╭─ LISTED ENTRIES
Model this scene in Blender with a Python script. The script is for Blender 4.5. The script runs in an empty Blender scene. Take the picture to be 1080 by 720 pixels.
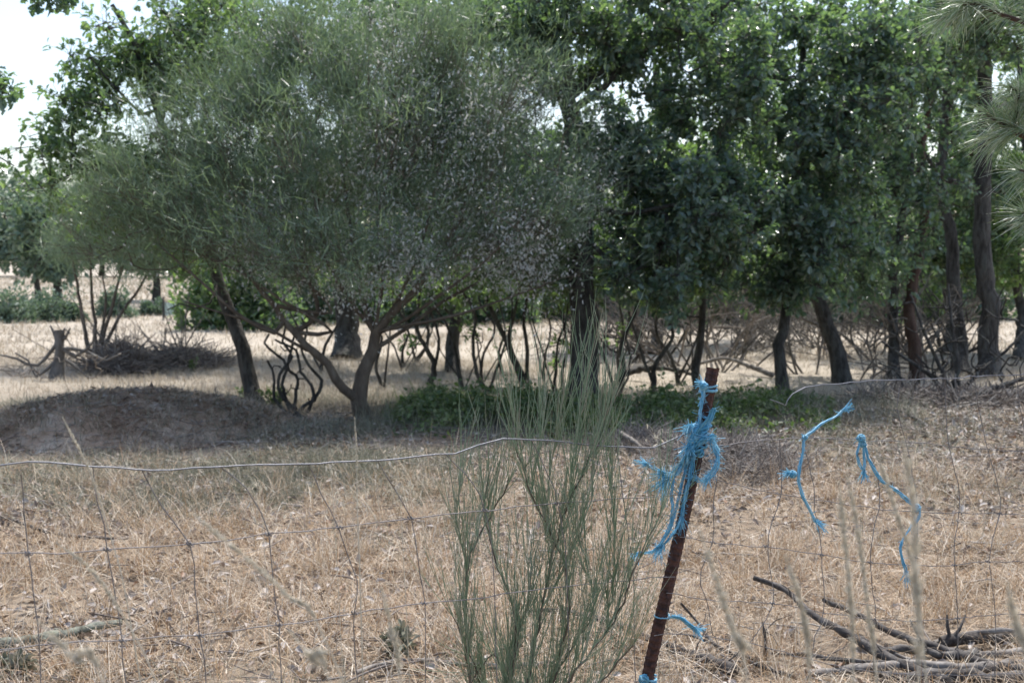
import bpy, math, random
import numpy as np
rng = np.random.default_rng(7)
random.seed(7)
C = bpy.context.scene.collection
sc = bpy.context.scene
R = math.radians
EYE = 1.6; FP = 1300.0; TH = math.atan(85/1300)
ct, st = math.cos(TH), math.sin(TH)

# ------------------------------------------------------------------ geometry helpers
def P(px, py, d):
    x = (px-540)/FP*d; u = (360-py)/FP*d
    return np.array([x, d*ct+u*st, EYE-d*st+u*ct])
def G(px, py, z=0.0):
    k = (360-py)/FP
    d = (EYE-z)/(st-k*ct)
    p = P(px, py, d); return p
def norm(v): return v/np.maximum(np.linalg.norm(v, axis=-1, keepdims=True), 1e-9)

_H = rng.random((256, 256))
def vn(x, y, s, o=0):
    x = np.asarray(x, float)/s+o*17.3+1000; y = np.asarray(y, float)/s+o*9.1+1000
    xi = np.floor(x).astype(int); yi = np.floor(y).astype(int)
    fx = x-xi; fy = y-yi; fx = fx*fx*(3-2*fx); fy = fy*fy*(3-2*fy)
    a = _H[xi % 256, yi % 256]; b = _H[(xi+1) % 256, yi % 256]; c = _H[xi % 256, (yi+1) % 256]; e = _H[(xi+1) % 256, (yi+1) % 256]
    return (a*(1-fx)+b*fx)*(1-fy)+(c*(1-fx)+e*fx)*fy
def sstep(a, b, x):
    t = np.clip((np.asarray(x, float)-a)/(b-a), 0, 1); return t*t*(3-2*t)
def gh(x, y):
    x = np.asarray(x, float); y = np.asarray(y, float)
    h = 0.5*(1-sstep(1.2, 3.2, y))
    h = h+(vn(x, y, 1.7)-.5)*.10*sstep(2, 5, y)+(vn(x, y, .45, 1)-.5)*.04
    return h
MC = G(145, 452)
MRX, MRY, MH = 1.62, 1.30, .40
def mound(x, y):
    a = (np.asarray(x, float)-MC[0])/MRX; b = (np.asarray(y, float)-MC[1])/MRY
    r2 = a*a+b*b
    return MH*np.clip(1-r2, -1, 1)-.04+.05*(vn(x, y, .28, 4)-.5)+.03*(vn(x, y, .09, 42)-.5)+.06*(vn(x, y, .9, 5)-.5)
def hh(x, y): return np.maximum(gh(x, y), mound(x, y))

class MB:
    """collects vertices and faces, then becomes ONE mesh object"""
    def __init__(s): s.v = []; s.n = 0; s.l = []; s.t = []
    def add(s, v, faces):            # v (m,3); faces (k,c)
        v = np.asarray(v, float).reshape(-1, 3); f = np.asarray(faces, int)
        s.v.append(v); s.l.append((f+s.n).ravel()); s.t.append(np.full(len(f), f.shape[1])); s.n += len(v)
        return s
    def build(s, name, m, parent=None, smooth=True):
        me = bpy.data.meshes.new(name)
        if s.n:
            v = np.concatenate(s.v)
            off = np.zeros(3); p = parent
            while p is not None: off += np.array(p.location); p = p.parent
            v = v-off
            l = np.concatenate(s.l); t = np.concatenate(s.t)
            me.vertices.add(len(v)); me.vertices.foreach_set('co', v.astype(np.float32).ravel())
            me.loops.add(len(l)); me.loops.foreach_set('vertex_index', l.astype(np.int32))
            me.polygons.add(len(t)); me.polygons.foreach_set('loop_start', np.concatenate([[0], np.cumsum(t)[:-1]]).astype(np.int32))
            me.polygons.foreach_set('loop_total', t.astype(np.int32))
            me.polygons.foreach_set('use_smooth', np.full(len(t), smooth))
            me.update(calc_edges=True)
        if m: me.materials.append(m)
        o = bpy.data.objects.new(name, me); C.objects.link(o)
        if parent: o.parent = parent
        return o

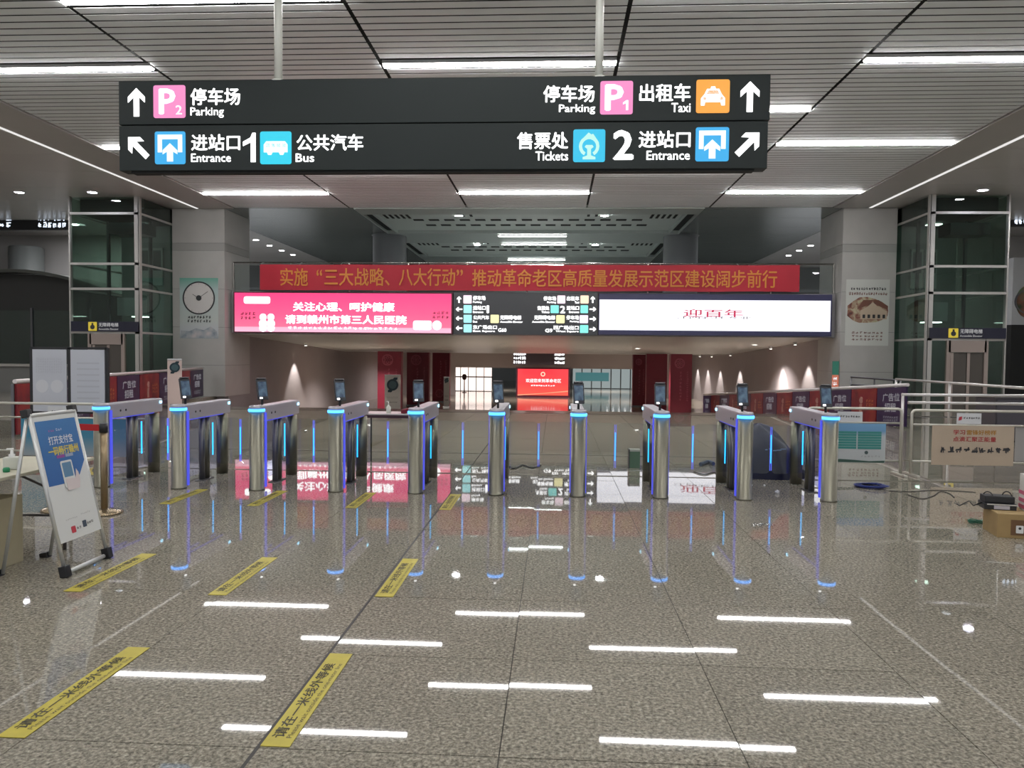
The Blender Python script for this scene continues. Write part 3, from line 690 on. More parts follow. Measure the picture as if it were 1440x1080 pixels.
╰─
**TASK INSTRUCTIONS:** Return the material word for word. Pictures are not part of the copy.

**ANSWER FOR THIS EXERCISE:**
Model this scene in Blender with a Python script. The script is for Blender 4.5. The script runs in an empty Blender scene. Take the picture to be 1080 by 720 pixels.
import bpy, math, random
import numpy as np
rng = np.random.default_rng(7)
random.seed(7)
C = bpy.context.scene.collection
sc = bpy.context.scene
R = math.radians
EYE = 1.6; FP = 1300.0; TH = math.atan(85/1300)
ct, st = math.cos(TH), math.sin(TH)

# ------------------------------------------------------------------ geometry helpers
def P(px, py, d):
    x = (px-540)/FP*d; u = (360-py)/FP*d
    return np.array([x, d*ct+u*st, EYE-d*st+u*ct])
def G(px, py, z=0.0):
    k = (360-py)/FP
    d = (EYE-z)/(st-k*ct)
    p = P(px, py, d); return p
def norm(v): return v/np.maximum(np.linalg.norm(v, axis=-1, keepdims=True), 1e-9)

_H = rng.random((256, 256))
def vn(x, y, s, o=0):
    x = np.asarray(x, float)/s+o*17.3+1000; y = np.asarray(y, float)/s+o*9.1+1000
    xi = np.floor(x).astype(int); yi = np.floor(y).astype(int)
    fx = x-xi; fy = y-yi; fx = fx*fx*(3-2*fx); fy = fy*fy*(3-2*fy)
    a = _H[xi % 256, yi % 256]; b = _H[(xi+1) % 256, yi % 256]; c = _H[xi % 256, (yi+1) % 256]; e = _H[(xi+1) % 256, (yi+1) % 256]
    return (a*(1-fx)+b*fx)*(1-fy)+(c*(1-fx)+e*fx)*fy
def sstep(a, b, x):
    t = np.clip((np.asarray(x, float)-a)/(b-a), 0, 1); return t*t*(3-2*t)
def gh(x, y):
    x = np.asarray(x, float); y = np.asarray(y, float)
    h = 0.5*(1-sstep(1.2, 3.2, y))
    h = h+(vn(x, y, 1.7)-.5)*.10*sstep(2, 5, y)+(vn(x, y, .45, 1)-.5)*.04
    return h
MC = G(145, 452)
MRX, MRY, MH = 1.62, 1.30, .40
def mound(x, y):
    a = (np.asarray(x, float)-MC[0])/MRX; b = (np.asarray(y, float)-MC[1])/MRY
    r2 = a*a+b*b
    return MH*np.clip(1-r2, -1, 1)-.04+.05*(vn(x, y, .28, 4)-.5)+.03*(vn(x, y, .09, 42)-.5)+.06*(vn(x, y, .9, 5)-.5)
def hh(x, y): return np.maximum(gh(x, y), mound(x, y))

class MB:
    """collects vertices and faces, then becomes ONE mesh object"""
    def __init__(s): s.v = []; s.n = 0; s.l = []; s.t = []
    def add(s, v, faces):            # v (m,3); faces (k,c)
        v = np.asarray(v, float).reshape(-1, 3); f = np.asarray(faces, int)
        s.v.append(v); s.l.append((f+s.n).ravel()); s.t.append(np.full(len(f), f.shape[1])); s.n += len(v)
        return s
    def build(s, name, m, parent=None, smooth=True):
        me = bpy.data.meshes.new(name)
        if s.n:
            v = np.concatenate(s.v)
            off = np.zeros(3); p = parent
            while p is not None: off += np.array(p.location); p = p.parent
            v = v-off
            l = np.concatenate(s.l); t = np.concatenate(s.t)
            me.vertices.add(len(v)); me.vertices.foreach_set('co', v.astype(np.float32).ravel())
            me.loops.add(len(l)); me.loops.foreach_set('vertex_index', l.astype(np.int32))
            me.polygons.add(len(t)); me.polygons.foreach_set('loop_start', np.concatenate([[0], np.cumsum(t)[:-1]]).astype(np.int32))
            me.polygons.foreach_set('loop_total', t.astype(np.int32))
            me.polygons.foreach_set('use_smooth', np.full(len(t), smooth))
            me.update(calc_edges=True)
        if m: me.materials.append(m)
        o = bpy.data.objects.new(name, me); C.objects.link(o)
        if parent: o.parent = parent
        return o

The Blender Python script for this scene continues. Write part 3, from line 690 on. More parts follow. Measure the picture as if it were 1440x1080 pixels.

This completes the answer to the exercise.